As histórias pessoais dos craques me fascinam. Já
escrevi alguns artigos sobre o tema, mas sempre que me reponta
um novo herói logo ponho a remoçar possibilidades
analíticas. Por certo, devo isto ao tipo de jogador
que elejo como preferido.
Deixe-me ser mais explícito: nunca gostei de futebolistas
comportados em campo ou fora deles. É lógico
que admiro Ronaldo, o fenômeno. Prezo a história
de sua recuperação como exemplo, algo mesmo
digno da campanha “o melhor do Brasil é o brasileiro”,
mas o seu olhar de bom moço, a voz sempre embargada
e seu jeito dominado me causa estranheza. Digo o mesmo de
Zico que, fora do campo, apenas me provocou repulsa, principalmente
depois do apoio emprestado a Collor. Pelé vale pelo
que foi, é e será. Não vejo, porém,
nele nenhuma outra qualidade que não a de melhor jogador
do mundo de todos os tempos. Suas opiniões pobres e
pelegas esbarram no constrangimento, mas ele está acima
de qualquer suspeita e pode dizer as besteiras de sempre –
a maior delas, eternizada, foi de 1972 quando garantia que
“povo não sabe votar”.
Admiro mesmo os jogadores problemáticos, contraditórios,
birrentos, brigões. Garrincha, neste sentido, tem um
altar especial em minhas reverências. Lembro-me que
Sócrates, o doutor, me fazia atônito porque fumava
e chegou a criar um movimento político magnífico,
a marcante Democracia Corintiana.
Atualmente, Romário chama a atenção pela
rebeldia e originalidade em “fazer e assumir”

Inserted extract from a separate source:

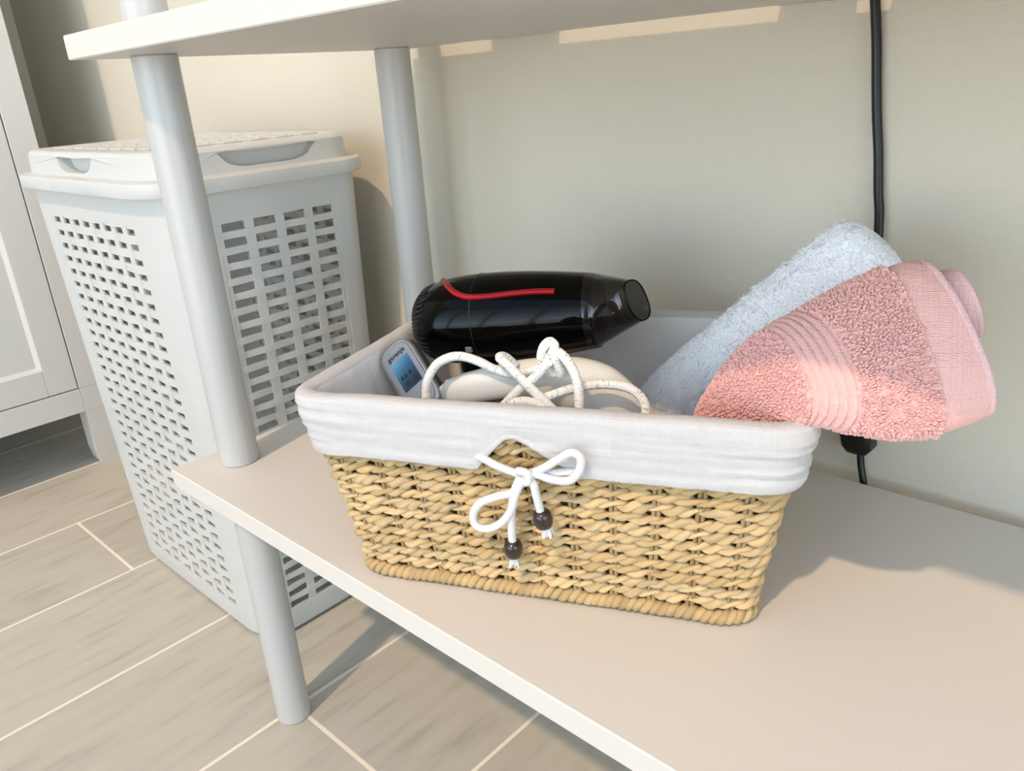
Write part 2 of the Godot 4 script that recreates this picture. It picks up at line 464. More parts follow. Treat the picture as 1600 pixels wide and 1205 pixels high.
	var tops := [w1, lid.call(0.6305, -0.0175), lid.call(0.632, -0.021), lid.call(0.632, -0.036), lid.call(0.6306, -0.038)]
	mb.grid(tops, true, false); mb.poly(tops[4])
	var lo_ := obj("lid", mb.mesh(base), M.plastic, t)
	mb = MB.new()
	for i in 9:
		for k in 6:
			var c := V(-0.278 + (i - 4) * 0.038, 0.6312, 0.15 + (k - 2.5) * 0.034)
			mb.box(c - V(0.015, 0.0010, 0.012), c + V(0.015, 0.0016, 0.012), 0.0009)
	obj("embossed_pattern", mb.mesh(base), M.plastic, lo_)

# ------------------------------------------------------------------ cabinet at the left edge
func cabinet() -> void:
	var X := -0.878; var Z := 0.130; var base := V(-1.09, 0, 0.6)
	var t := thing("cabinet", "white panelled cabinet on short legs standing left of the hamper", "cabinet", Transform3D(Basis(), base))
	var mb := MB.new()
	var ZE := 1.05; var H := 1.35; var XB := -1.28
	mb.box(V(X - 0.02, 0.166, Z), V(X, H, Z + 0.0455), 0.001); mb.box(V(X - 0.02, 0.166, ZE - 0.0455), V(X, H, ZE), 0.001)     # stiles
	mb.box(V(X - 0.02, 0.118, Z + 0.0455), V(X, 0.166, ZE - 0.0455), 0.001); mb.box(V(X - 0.02, H - 0.05, Z + 0.0455), V(X, H, ZE - 0.0455), 0.001)
	mb.box(V(X - 0.02, 0.118, Z), V(X, 0.166, Z + 0.0455), 0.0002); mb.box(V(X - 0.02, 0.118, ZE - 0.0455), V(X, 0.166, ZE), 0.0002)
	mb.box(V(XB, 0.118, Z), V(X - 0.02, H, Z + 0.018), 0.001); mb.box(V(XB, 0.118, ZE - 0.018), V(X - 0.02, H, ZE), 0.001)
	mb.box(V(XB, 0.118, Z + 0.018), V(X - 0.02, 0.136, ZE - 0.018), 0.001); mb.box(V(XB, H, Z - 0.008), V(X + 0.008, H + 0.022, ZE + 0.008), 0.002)
	mb.box(V(XB, 0.136, Z + 0.018), V(XB + 0.006, H, ZE - 0.018), 0.001)
	obj("frame", mb.mesh(base), M.cabinet, t)
	for z in [Z, ZE - 0.0455]:
		for x in [X - 0.045, XB]:
			mb = MB.new()
			var s := 0.0455
			var rows := []
			for q in [[0.118, 0.0], [0.03, 0.0], [0.006, 0.003], [0.0, 0.007]]:
				rows.append(PackedVector3Array([V(x, q[0], z), V(x + s, q[0], z), V(x + s, q[0], z + s - q[1]), V(x, q[0], z + s - q[1])]))
			for r in 3:
				for k in 4: mb.quad(rows[r][k], rows[r][(k + 1) % 4], rows[r + 1][(k + 1) % 4], rows[r + 1][k])
			mb.poly(rows[3])
			obj("leg", mb.mesh(base), M.cabinet, t)
	var zs := [Z + 0.0475, (Z + ZE) / 2 - 0.001, (Z + ZE) / 2 + 0.001, ZE - 0.0475]
	for d in 2:
		var z0: float = zs[d * 2]; var z1: float = zs[d * 2 + 1]; var y0 := 0.1680; var y1 := H - 0.052; var sw := 0.0525
		mb = MB.new()
		mb.box(V(X - 0.0185, y0 + 0.01, z0 + 0.01), V(X - 0.009, y1 - 0.01, z1 - 0.01), 0.001)
		mb.box(V(X - 0.018, y0, z0), V(X, y1, z0 + sw), 0.0012); mb.box(V(X - 0.018, y0, z1 - sw), V(X, y1, z1), 0.0012)
		mb.box(V(X - 0.018, y0, z0 + sw + 0.0003), V(X, y0 + sw, z1 - sw - 0.0003), 0.0010); mb.box(V(X - 0.018, y1 - sw, z0 + sw + 0.0003), V(X, y1, z1 - sw - 0.0003), 0.0010)
		# sloped moulding round the sunk panel
		var a := [V(X - 0.001, y0 + sw, z0 + sw), V(X - 0.001, y0 + sw, z1 - sw), V(X - 0.001, y1 - sw, z1 - sw), V(X - 0.001, y1 - sw, z0 + sw)]
		var b := [V(X - 0.009, y0 + sw + 0.006, z0 + sw + 0.006), V(X - 0.009, y0 + sw + 0.006, z1 - sw - 0.006), V(X - 0.009, y1 - sw - 0.006, z1 - sw - 0.006), V(X - 0.009, y1 - sw - 0.006, z0 + sw + 0.006)]
		for k in 4: mb.quad(a[k], a[(k + 1) % 4], b[(k + 1) % 4], b[k])
		var door := obj("door", mb.mesh(base), M.cabinet, t)
		mb = MB.new()
		var kz := z1 - 0.026 if d == 0 else z0 + 0.026
		mb.tube(PackedVector3Array([V(X, 0.75, kz), V(X + 0.012, 0.75, kz), V(X + 0.014, 0.75, kz), V(X + 0.024, 0.75, kz), V(X + 0.027, 0.75, kz)]), [0.006, 0.006, 0.014, 0.014, 0.009], 20)
		obj("knob", mb.mesh(base), M.silver, door)

# ------------------------------------------------------------------ basket (in its own axes: x along its front, z towards the room)
const BASKET_AT := Vector3(0.3955, 0.3331, 0.2013)
const BASKET_TURN := 0.4269
func in_basket(l: Vector3) -> Transform3D:
	var b := Basis(Vector3.UP, BASKET_TURN)
	return Transform3D(b, BASKET_AT + b * l)
func bring(y: float, off: float, n: int) -> PackedVector2Array:
	var t := y / 0.15
	var lo := [Vector2(-0.141, 0.097), Vector2(0.141, 0.097), Vector2(0.141, -0.097), Vector2(-0.136, -0.095)]
	var hi := [Vector2(-0.168, 0.1105), Vector2(0.168, 0.1105), Vector2(0.165, -0.1105), Vector2(-0.150, -0.105)]
	var c := []
	for k in 4:
		var q: Vector2 = lo[k].lerp(hi[k], t)
		c.append(q + Vector2(signf(q.x), signf(q.y)) * off)
	var p := PackedVector2Array(); var r := 0.019 + maxf(off, -0.010)
	for k in 4:
		var a: Vector2 = c[(k + 3) % 4]; var b: Vector2 = c[k]; var d: Vector2 = c[(k + 1) % 4]
		var s := b + (a - b).normalized() * r; var e := b + (d - b).normalized() * r
		for i in 13:
			var u := i / 12.0
			p.append(s.lerp(b, u).lerp(b.lerp(e, u), u).lerp(s.lerp(e, u), 0.12))
	p.append(p[0])
	var len_ := PackedFloat32Array([0.0])
	for i in range(1, p.size()): len_.append(len_[i - 1] + p[i].distance_to(p[i - 1]))
	var out := PackedVector2Array(); var k := 0; var total := len_[len_.size() - 1]
	for j in n:
		var s := total * j / n
		while k < p.size() - 2 and len_[k + 1] < s: k += 1
		out.append(p[k].lerp(p[k + 1], clampf((s - len_[k]) / maxf(1e-9, len_[k + 1] - len_[k]), 0, 1)))
	return out
func to3(q: PackedVector2Array, y: float) -> PackedVector3Array:
	var o := PackedVector3Array()
	for p in q: o.append(V(p.x, y, p.y))
	return o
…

suas bobagens. E como... Não é apenas por sua
pretensão de se comparar aos melhores, pela arrogância
de quem se auto-valoriza acima de outros ou pelos seus comentários
insossos que cintila no céu das estrelas vulgares.
O “baixinho” ultimamente tem ganhado a cena nacional
por vários motivos, mas principalmente por duas que
faço questão de ressaltar. Uma, a relutância
em deixar a profissão e as constantes despedidas, sendo
que a mais singular foi a maneira pela qual recebeu a justa
homenagem no amistoso da seleção em São
Paulo contra a Guatemala. Tendo São Paulo como cenário,
teve o desplante de dizer que merecia a honraria: “Vocês
sabem, mais do que ninguém, que minha casa real é
o Rio de Janeiro. Sempre tive alguma coisa com São
Paulo e com os paulistas. Já que minha despedida não
foi no Rio, não poderia ser diferente, teria que ser
em São Paulo, como foi”.
Mas neste mesmo jogo, meu herói Romário deu
mostra de outra faceta sua, mais humana, corajosa. Depois
de fazer o seu gol no jogo, levantou a camisa do uniforme
e ostentou outra com os seguintes dizeres “tenho uma
filhinha Down que é uma princesinha”. Atente-se
à perfeição do português. Ele não
usou o inefável “mas”. No lugar positivamente
aplicou “que é”.
Romário é conhecido por ser chorão. E
tanto com a homenagem como pela reverência à
filhinha Ivy, me fez chorar copiosamente. Longe de ser politicamente
correto – pelo contrário – o machista jogador
sugere com seu ato três atitudes: aos 39 anos prepara-se
para aposentar sem abrir mão de seu lugar na história
do futebol brasileiro; reconhece-se como figura pública
de valor e honra sua trajetória de artífice
do “tetra”, e, finalmente, desenha para si a condição
de “pai especial”. Ouvi dizer que ele encomendou
à China 100 mil braceletes de borracha vermelha. Desde
já candidato-me a comprar uma.
Sabe o que aprendi com a história de Romário?
Que realmente Deus escreve certo por linhas tortas. O baixinho
teve uma história que o autoriza a ser autor de uma
nova campanha, santo de missão importante. Ave Romário,
cheio de graça. De graça no sentido agostiniano
do termo. Da mesma graça que saudamos Maria mãe
de Jesus de Romário e da princesinha Ivy.